--- Start GIVEN RECORDS ---

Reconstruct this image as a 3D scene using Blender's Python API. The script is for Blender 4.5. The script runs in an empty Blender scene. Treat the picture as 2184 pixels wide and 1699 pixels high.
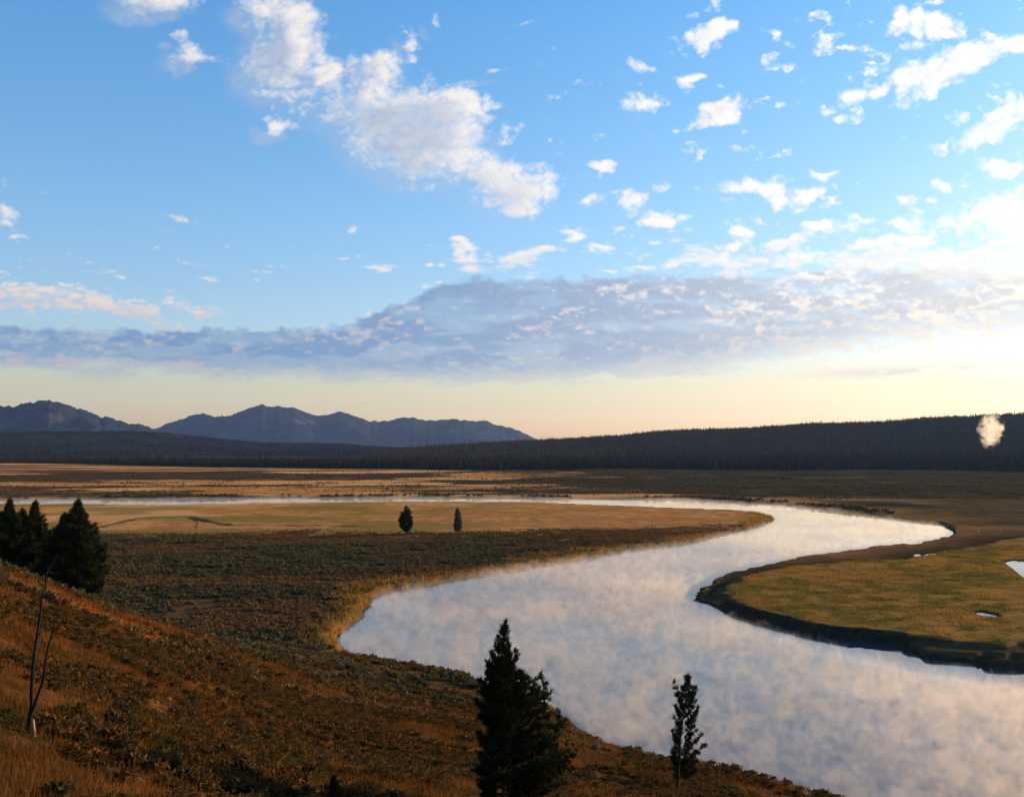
import bpy, math
import numpy as np
R = math.radians
C = bpy.context.scene.collection
rng = np.random.default_rng(7)

# ------------------------------------------------------------------ camera geometry
EYE = 40.0                       # metres above the river
FPX, CX, CY = 2096.6, 1092.0, 849.0   # focal length / centre measured on a 2184 px wide print of the photo
PITCH = math.atan(104.5 / FPX)
SUN_AZ, SUN_EL = R(62), R(9.0)
EXPO = 1.0


def ray(px, py):
    px = np.asarray(px, float); py = np.asarray(py, float)
    dx = (px - CX) / FPX; dz = -(py - CY) / FPX
    return dx, math.cos(PITCH) - math.sin(PITCH) * dz, math.sin(PITCH) + math.cos(PITCH) * dz


def on_plane(px, py, z=0.0):
    a, b, c = ray(px, py); t = (z - EYE) / c
    return np.stack([a * t, b * t], -1)


def at_dist(px, py, d):
    a, b, c = ray(px, py); t = d / b
    return np.array([float(a * t), float(b * t), float(EYE + c * t)])


def to_px(x, y, z):
    zz = z - EYE
    f = y * math.cos(PITCH) + zz * math.sin(PITCH); u = -y * math.sin(PITCH) + zz * math.cos(PITCH)
    return CX + FPX * x / f, CY - FPX * u / f


def az_of(px): return np.arctan((np.asarray(px, float) - CX) / FPX)

# ------------------------------------------------------------------ noise


def _h(ix, iy, s):
    a = (ix.astype(np.int64) * 374761393 + iy.astype(np.int64) * 668265263 + s * 2147483647) & 0xffffffff
    a = ((a ^ (a >> 13)) * 1274126177) & 0xffffffff
    a = ((a ^ (a >> 16)) * 2246822519) & 0xffffffff
    return ((a ^ (a >> 15)) & 0xffffff) / float(0xffffff)


def vn(x, y, s=0):
    ix = np.floor(x); iy = np.floor(y); fx = x - ix; fy = y - iy
    fx = fx * fx * fx * (fx * (fx * 6 - 15) + 10); fy = fy * fy * fy * (fy * (fy * 6 - 15) + 10)
    a = _h(ix, iy, s); b = _h(ix + 1, iy, s); c = _h(ix, iy + 1, s); d = _h(ix + 1, iy + 1, s)
    return (a + (b - a) * fx) * (1 - fy) + (c + (d - c) * fx) * fy


def fbm(x, y, o=4, s=0, g=0.5, l=2.03):
    x = np.asarray(x, float); y = np.asarray(y, float)
    t = np.zeros(np.broadcast(x, y).shape); a = 1.0; n = 0
    for i in range(o):
        t += a * vn(x + 17.3 * i, y - 9.1 * i, s + i); n += a; a *= g
        x, y = (x * 0.8 - y * 0.6) * l, (x * 0.6 + y * 0.8) * l
    return t / n


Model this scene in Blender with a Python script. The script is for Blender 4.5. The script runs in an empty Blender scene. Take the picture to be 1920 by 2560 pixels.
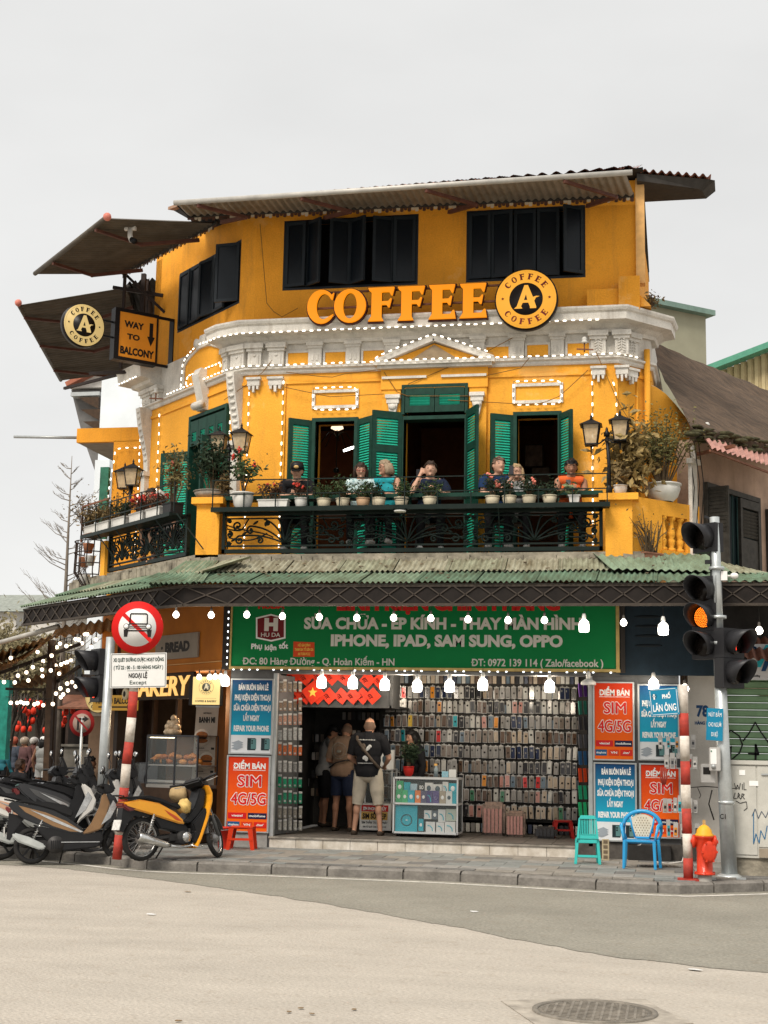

--- End GIVEN RECORDS ---

**REQUIREMENTS**
Every line that holds the word "Blender" counts once; state the total number of such lines and nothing else.

**RIGHT ANSWER**
2